(COLLECTED DATA)
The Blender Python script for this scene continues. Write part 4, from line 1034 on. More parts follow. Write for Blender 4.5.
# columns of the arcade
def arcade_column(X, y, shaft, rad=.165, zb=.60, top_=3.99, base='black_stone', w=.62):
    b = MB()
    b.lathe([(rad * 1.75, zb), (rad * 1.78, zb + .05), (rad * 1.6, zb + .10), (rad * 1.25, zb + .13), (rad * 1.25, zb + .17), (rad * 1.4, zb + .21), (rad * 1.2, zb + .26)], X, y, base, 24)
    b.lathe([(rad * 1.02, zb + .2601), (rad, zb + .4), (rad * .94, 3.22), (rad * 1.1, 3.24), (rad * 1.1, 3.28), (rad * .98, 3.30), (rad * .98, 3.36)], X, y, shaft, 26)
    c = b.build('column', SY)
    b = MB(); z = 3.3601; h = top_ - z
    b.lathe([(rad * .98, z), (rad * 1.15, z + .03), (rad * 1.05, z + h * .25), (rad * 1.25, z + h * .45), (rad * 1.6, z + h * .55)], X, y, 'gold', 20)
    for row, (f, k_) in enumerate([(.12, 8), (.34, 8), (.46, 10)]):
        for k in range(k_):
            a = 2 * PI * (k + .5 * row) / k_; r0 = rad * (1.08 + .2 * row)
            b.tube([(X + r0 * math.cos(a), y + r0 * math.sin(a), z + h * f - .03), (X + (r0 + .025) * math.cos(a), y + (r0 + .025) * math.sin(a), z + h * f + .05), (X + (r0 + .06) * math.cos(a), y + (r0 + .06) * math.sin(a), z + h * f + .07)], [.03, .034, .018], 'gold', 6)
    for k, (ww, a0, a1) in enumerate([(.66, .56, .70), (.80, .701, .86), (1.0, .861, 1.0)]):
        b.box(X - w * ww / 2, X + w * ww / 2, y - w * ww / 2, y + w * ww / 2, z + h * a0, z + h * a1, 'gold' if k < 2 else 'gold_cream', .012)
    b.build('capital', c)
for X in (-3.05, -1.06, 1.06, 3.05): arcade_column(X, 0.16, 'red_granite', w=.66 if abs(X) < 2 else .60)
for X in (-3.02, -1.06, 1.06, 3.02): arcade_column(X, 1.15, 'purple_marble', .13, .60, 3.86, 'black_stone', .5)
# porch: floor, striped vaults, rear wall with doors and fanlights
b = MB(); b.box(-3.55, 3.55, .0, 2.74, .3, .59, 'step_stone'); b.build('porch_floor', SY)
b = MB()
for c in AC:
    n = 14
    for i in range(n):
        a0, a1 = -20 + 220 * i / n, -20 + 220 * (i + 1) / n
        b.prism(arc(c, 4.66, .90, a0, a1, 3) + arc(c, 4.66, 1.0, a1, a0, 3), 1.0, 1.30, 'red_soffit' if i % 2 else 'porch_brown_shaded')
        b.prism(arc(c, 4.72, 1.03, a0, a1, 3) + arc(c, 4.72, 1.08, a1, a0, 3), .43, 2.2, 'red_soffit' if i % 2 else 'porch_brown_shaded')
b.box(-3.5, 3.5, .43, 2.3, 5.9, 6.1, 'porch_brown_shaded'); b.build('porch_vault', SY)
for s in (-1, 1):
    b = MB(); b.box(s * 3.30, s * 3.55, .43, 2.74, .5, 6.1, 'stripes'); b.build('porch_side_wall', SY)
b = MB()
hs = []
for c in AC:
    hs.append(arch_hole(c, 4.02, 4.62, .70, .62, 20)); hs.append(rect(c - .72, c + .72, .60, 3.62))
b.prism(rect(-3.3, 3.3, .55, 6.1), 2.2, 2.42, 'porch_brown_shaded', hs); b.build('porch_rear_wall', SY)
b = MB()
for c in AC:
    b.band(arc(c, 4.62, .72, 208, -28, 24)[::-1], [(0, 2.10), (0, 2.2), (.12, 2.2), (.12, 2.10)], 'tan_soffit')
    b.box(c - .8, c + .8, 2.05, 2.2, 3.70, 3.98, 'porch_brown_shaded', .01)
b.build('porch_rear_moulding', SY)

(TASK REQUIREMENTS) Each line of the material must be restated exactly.

(EXPECTED OUTPUT)
The Blender Python script for this scene continues. Write part 4, from line 1034 on. More parts follow. Write for Blender 4.5.
# columns of the arcade
def arcade_column(X, y, shaft, rad=.165, zb=.60, top_=3.99, base='black_stone', w=.62):
    b = MB()
    b.lathe([(rad * 1.75, zb), (rad * 1.78, zb + .05), (rad * 1.6, zb + .10), (rad * 1.25, zb + .13), (rad * 1.25, zb + .17), (rad * 1.4, zb + .21), (rad * 1.2, zb + .26)], X, y, base, 24)
    b.lathe([(rad * 1.02, zb + .2601), (rad, zb + .4), (rad * .94, 3.22), (rad * 1.1, 3.24), (rad * 1.1, 3.28), (rad * .98, 3.30), (rad * .98, 3.36)], X, y, shaft, 26)
    c = b.build('column', SY)
    b = MB(); z = 3.3601; h = top_ - z
    b.lathe([(rad * .98, z), (rad * 1.15, z + .03), (rad * 1.05, z + h * .25), (rad * 1.25, z + h * .45), (rad * 1.6, z + h * .55)], X, y, 'gold', 20)
    for row, (f, k_) in enumerate([(.12, 8), (.34, 8), (.46, 10)]):
        for k in range(k_):
            a = 2 * PI * (k + .5 * row) / k_; r0 = rad * (1.08 + .2 * row)
            b.tube([(X + r0 * math.cos(a), y + r0 * math.sin(a), z + h * f - .03), (X + (r0 + .025) * math.cos(a), y + (r0 + .025) * math.sin(a), z + h * f + .05), (X + (r0 + .06) * math.cos(a), y + (r0 + .06) * math.sin(a), z + h * f + .07)], [.03, .034, .018], 'gold', 6)
    for k, (ww, a0, a1) in enumerate([(.66, .56, .70), (.80, .701, .86), (1.0, .861, 1.0)]):
        b.box(X - w * ww / 2, X + w * ww / 2, y - w * ww / 2, y + w * ww / 2, z + h * a0, z + h * a1, 'gold' if k < 2 else 'gold_cream', .012)
    b.build('capital', c)
for X in (-3.05, -1.06, 1.06, 3.05): arcade_column(X, 0.16, 'red_granite', w=.66 if abs(X) < 2 else .60)
for X in (-3.02, -1.06, 1.06, 3.02): arcade_column(X, 1.15, 'purple_marble', .13, .60, 3.86, 'black_stone', .5)
# porch: floor, striped vaults, rear wall with doors and fanlights
b = MB(); b.box(-3.55, 3.55, .0, 2.74, .3, .59, 'step_stone'); b.build('porch_floor', SY)
b = MB()
for c in AC:
    n = 14
    for i in range(n):
        a0, a1 = -20 + 220 * i / n, -20 + 220 * (i + 1) / n
        b.prism(arc(c, 4.66, .90, a0, a1, 3) + arc(c, 4.66, 1.0, a1, a0, 3), 1.0, 1.30, 'red_soffit' if i % 2 else 'porch_brown_shaded')
        b.prism(arc(c, 4.72, 1.03, a0, a1, 3) + arc(c, 4.72, 1.08, a1, a0, 3), .43, 2.2, 'red_soffit' if i % 2 else 'porch_brown_shaded')
b.box(-3.5, 3.5, .43, 2.3, 5.9, 6.1, 'porch_brown_shaded'); b.build('porch_vault', SY)
for s in (-1, 1):
    b = MB(); b.box(s * 3.30, s * 3.55, .43, 2.74, .5, 6.1, 'stripes'); b.build('porch_side_wall', SY)
b = MB()
hs = []
for c in AC:
    hs.append(arch_hole(c, 4.02, 4.62, .70, .62, 20)); hs.append(rect(c - .72, c + .72, .60, 3.62))
b.prism(rect(-3.3, 3.3, .55, 6.1), 2.2, 2.42, 'porch_brown_shaded', hs); b.build('porch_rear_wall', SY)
b = MB()
for c in AC:
    b.band(arc(c, 4.62, .72, 208, -28, 24)[::-1], [(0, 2.10), (0, 2.2), (.12, 2.2), (.12, 2.10)], 'tan_soffit')
    b.box(c - .8, c + .8, 2.05, 2.2, 3.70, 3.98, 'porch_brown_shaded', .01)
b.build('porch_rear_moulding', SY)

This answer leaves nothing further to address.